I remember when I used to be a lot more active, I would go open water or lake swimming or running early in the morning with friends, and I would be so hungry afterwards that I would eat a four egg omelette, pancakes or waffles, bacon, a fruit smoothie, and either orange juice or tea or coffee afterwards. There was this feeling of joyous depletion afterwards, of having worked hard and pushed my limits, and an awe of what a body took to function after that kind of expenditure. That part of my life is over for now, but I felt that hunger again this week – after the successful defense of my dissertation with minor corrections, the culmination of either three years or a lifetime of mental preparation come to fruition.
As an ending, this was a beautiful moment. I had one of the best conversations of my life with two people I greatly respect, while marveling at the amount of interest that people like them might take in the things I find most interesting. I cannot express how grateful I am to my examiners for this, or how much I am still buzzing from it, even as it all blurs together in the following days. It was also a complete turn around from how I felt when I arrived in Cambridge three years ago, very lost and overwhelmed and unsure of what I was going to do. It has been a long road, but in that online meeting room, I could understand how much growth I have experienced, and how much I have found myself on the journey.
My dissertation finished in such a different space than it began, in terms of its topic, the angles, and what I wanted to do with it. I feel very accomplished with what I produced, what I learned that I wanted to say with my experience and my time. And at the same time, my viva showed me how much more there still was to say on these topics, how many more articles I still might write while considering further future directions. But what I am most grateful for is how at the end of almost two hours of talking about it, I realized how much I love what I do – the work of academia in terms of the research, the writing, the deep thinking about everything and tracing all the different little threads as they weave themselves together. It was both exhausting and energizing.
I was expecting to feel like I was walking off the edge of a cliff – a sense of, well, what next?
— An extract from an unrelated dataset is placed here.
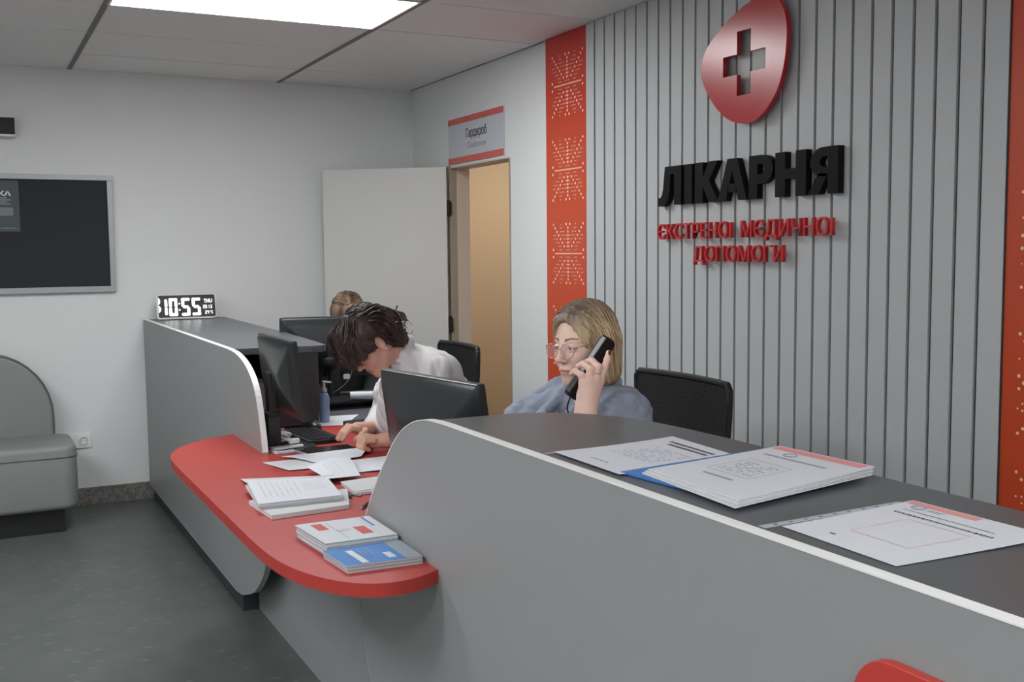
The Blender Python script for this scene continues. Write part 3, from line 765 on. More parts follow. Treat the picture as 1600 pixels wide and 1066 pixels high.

And to be honest, I’m not feeling that way at all. It could be, in part, that the viva is not really the end – just the beginning of the end. There are still the corrections, the approval of those corrections, getting the hardbound copies, and graduating (most likely in absentia for me given the state of the world). And yet, it is also a profound new beginning. In ten days, I’ve got a slightly altered name and I’ve changed titles twice: from Ms. to Mrs. and now, Dr. I’m no longer in that half-existence of apprenticeship; I can hold my own and join these conversations that are much bigger than my own ideas, and continue to learn, but also, help others learn and think about things in new ways. All the open space ahead, all the possibility to come, is exciting.
There is another layer of new beginnings; the hunger to do more, to learn more, and then the hunger of the day after the viva, of realizing the depths to which I had to reach to do this thing, and achieve this goal. And I know this is not sustainable. That feeling of hunger and depletion was a welcome marker of what had been done, and that this has been a long process of hard work, which I have trouble acknowledging. And it was good work, which I also have trouble acknowledging. So the hardest thing as I am resting and starting to feel more relaxed, has been to not let myself jump straight back in, not keep acting like I’m fighting to prove that I am enough on some undefined measure to do what I do with my life and my time. Rest is a hard habit to learn; to let my mind recover so that my body can recover, until I am ready to start again, and this time, learn to work at a different pace. A friend recommended a book called Rest to be read in the time between hand in, and the wedding and the viva, and a few weeks ago I would have thought it was just good advice. Rest in order to work better. But now, it is realizing that rest is about living, having space to live around the work. And if I can use the next few months to learn that around a small handful of already existing projects and deadlines, without adding any (realistically speaking, too many) more, I am going to be set up better for longer in whatever adventure comes next. That’s the other beginning at play here: not finding the next thing, but beginning the next phase of my life the way I mean to go on. There is no cliff edge, no uncertainty, just many potential ways forward. The viva process as a beginning is, for me, truly a beautiful one, even as it means I am on some level saying goodbye to something, or even, someone I used to be.
I am going to hold on to October 2020 as a bunch of beautiful moments. Success and joy, endings and beginnings coming together in ways I could not have imagined even a year ago. Trust me, as I am now a doctor of things fantastic and Disney fairy tale, there is so much more potential to be claimed from life, from things that bring joy and are fulfilling, that deplete us in a good way so we learn how we are strong and might be built back up. We gain from the things that make us hungry, for knowledge, or food, or community, or anything else, because when that hunger is sated again, we will grow from that experience, and most importantly, we learn what it is we crave and what will satiate us. And from there, we can always begin again.